### RECORDS FOR THIS TASK
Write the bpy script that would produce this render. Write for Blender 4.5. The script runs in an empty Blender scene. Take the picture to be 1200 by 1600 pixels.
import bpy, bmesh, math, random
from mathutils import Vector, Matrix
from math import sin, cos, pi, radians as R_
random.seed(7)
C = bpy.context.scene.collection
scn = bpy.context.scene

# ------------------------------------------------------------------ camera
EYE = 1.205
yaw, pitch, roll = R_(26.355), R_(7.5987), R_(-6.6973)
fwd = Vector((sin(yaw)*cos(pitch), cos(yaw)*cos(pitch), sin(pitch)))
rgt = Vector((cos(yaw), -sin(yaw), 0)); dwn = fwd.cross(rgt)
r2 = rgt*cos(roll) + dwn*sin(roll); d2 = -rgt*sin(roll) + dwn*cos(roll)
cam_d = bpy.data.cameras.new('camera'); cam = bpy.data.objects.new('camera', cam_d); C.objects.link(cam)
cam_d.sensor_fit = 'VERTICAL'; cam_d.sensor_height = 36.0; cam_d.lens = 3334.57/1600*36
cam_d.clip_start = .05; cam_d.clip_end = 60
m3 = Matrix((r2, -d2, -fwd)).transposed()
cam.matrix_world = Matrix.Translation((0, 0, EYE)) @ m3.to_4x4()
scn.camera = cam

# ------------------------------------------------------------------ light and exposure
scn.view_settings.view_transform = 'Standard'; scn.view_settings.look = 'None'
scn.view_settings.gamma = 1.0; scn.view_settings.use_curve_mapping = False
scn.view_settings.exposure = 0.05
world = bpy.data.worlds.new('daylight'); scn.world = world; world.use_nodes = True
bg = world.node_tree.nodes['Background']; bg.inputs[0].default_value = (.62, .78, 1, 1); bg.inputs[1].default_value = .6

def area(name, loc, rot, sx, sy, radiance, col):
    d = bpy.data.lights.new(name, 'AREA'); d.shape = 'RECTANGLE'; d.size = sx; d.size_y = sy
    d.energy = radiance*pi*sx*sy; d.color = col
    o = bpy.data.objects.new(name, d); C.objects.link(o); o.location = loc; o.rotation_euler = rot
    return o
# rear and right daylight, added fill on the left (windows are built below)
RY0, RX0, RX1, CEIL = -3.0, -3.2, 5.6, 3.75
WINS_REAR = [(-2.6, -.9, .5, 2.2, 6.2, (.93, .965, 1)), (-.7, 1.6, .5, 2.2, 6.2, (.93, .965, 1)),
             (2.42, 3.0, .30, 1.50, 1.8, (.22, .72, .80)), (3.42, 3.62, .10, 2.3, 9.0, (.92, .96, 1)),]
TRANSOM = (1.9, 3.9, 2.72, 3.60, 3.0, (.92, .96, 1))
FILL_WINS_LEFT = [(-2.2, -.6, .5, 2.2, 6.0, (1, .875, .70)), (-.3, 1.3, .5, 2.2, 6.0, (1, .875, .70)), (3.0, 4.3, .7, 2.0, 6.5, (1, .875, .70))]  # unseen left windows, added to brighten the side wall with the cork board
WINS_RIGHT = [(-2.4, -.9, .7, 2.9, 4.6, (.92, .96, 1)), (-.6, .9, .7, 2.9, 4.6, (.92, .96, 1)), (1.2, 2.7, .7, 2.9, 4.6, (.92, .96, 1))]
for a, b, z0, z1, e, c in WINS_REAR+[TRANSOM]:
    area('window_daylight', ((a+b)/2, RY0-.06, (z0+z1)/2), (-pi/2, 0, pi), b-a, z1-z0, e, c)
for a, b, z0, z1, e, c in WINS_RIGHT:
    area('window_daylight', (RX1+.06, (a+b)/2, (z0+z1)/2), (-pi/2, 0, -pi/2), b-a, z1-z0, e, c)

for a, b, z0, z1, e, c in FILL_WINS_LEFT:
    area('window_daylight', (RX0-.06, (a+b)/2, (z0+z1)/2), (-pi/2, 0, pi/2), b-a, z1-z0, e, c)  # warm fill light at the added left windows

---

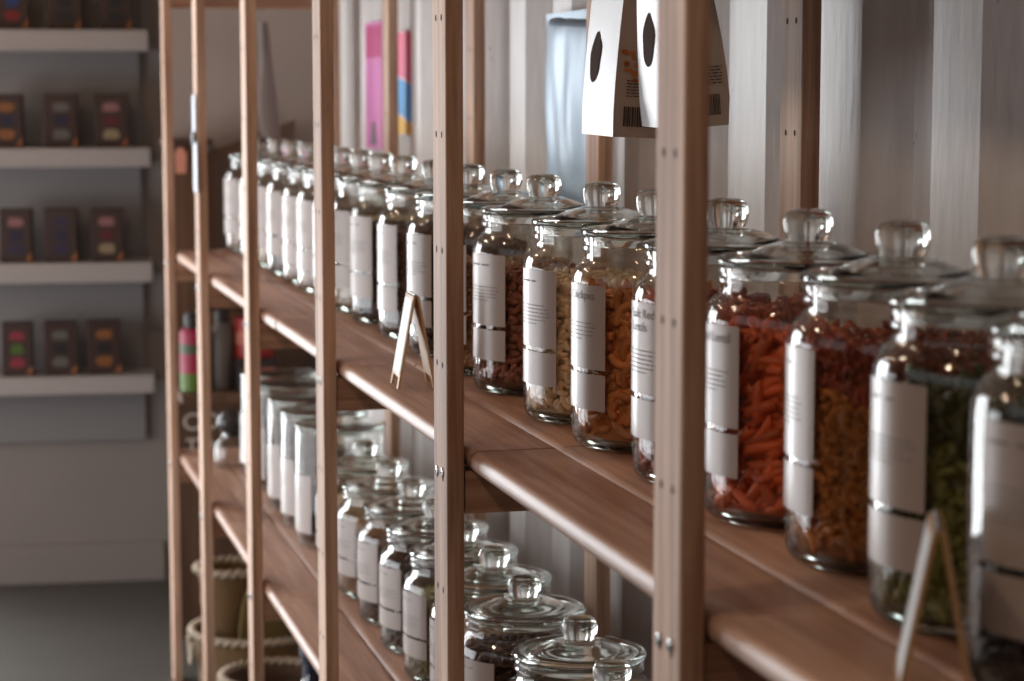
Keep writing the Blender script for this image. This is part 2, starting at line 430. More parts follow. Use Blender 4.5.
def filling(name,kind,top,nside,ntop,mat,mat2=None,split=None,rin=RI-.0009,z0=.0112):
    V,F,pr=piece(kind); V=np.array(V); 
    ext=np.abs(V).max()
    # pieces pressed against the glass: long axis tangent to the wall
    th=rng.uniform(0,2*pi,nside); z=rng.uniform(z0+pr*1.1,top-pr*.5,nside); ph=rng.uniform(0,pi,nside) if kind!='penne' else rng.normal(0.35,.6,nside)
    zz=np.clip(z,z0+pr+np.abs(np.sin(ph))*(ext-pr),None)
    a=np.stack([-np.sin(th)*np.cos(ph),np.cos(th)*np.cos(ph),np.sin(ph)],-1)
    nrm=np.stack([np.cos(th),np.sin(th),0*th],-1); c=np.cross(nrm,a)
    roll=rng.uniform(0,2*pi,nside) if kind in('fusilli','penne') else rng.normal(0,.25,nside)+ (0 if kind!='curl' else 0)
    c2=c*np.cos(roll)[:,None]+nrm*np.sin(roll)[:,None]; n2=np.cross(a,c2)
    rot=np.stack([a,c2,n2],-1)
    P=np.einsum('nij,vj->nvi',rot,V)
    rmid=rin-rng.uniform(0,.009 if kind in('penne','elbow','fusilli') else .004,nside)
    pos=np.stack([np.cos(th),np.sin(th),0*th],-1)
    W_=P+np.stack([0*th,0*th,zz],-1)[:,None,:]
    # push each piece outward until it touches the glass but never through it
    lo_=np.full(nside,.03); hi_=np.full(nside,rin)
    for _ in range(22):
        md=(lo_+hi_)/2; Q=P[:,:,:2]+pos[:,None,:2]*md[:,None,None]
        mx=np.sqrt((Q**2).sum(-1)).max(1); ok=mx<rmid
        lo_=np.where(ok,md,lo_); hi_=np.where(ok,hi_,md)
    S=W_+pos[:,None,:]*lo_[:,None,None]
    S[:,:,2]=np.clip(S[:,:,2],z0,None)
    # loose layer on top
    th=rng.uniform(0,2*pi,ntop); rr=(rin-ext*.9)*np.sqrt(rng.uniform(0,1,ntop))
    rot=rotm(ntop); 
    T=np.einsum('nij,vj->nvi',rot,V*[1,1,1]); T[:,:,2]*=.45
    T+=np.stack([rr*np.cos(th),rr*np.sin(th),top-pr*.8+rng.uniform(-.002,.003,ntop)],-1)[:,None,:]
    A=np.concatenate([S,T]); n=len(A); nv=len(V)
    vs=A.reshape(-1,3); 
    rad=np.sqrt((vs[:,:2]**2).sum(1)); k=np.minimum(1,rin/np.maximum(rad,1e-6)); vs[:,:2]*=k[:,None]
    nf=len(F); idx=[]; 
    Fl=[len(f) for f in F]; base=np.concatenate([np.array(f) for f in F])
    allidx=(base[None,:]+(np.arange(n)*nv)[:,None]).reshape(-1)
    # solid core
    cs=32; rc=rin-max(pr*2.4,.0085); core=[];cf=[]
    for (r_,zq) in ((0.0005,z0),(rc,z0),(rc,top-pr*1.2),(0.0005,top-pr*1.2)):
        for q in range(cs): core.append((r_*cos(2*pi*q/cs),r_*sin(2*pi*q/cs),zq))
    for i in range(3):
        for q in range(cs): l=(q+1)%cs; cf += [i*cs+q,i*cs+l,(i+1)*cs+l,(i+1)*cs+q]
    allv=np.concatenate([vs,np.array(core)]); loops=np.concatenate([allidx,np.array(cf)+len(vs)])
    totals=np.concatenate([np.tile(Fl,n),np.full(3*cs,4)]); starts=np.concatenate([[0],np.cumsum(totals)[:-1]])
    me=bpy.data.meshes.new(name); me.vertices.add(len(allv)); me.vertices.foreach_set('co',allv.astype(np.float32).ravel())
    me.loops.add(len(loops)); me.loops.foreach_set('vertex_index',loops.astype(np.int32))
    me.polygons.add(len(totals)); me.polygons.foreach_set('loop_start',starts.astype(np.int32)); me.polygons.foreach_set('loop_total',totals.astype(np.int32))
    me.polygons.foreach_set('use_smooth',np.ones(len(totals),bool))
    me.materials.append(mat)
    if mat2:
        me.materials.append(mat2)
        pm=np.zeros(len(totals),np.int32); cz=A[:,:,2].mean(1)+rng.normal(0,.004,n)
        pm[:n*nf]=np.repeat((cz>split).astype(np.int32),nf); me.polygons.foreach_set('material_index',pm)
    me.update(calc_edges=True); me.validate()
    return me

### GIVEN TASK
Everything from the line containing "Write the bpy" down to the line containing "scn = bpy.context.scene" should be repeated exactly, with both end lines kept and no other lines added.

### PROBLEM SOLUTION
Write the bpy script that would produce this render. Write for Blender 4.5. The script runs in an empty Blender scene. Take the picture to be 1200 by 1600 pixels.
import bpy, bmesh, math, random
from mathutils import Vector, Matrix
from math import sin, cos, pi, radians as R_
random.seed(7)
C = bpy.context.scene.collection
scn = bpy.context.scene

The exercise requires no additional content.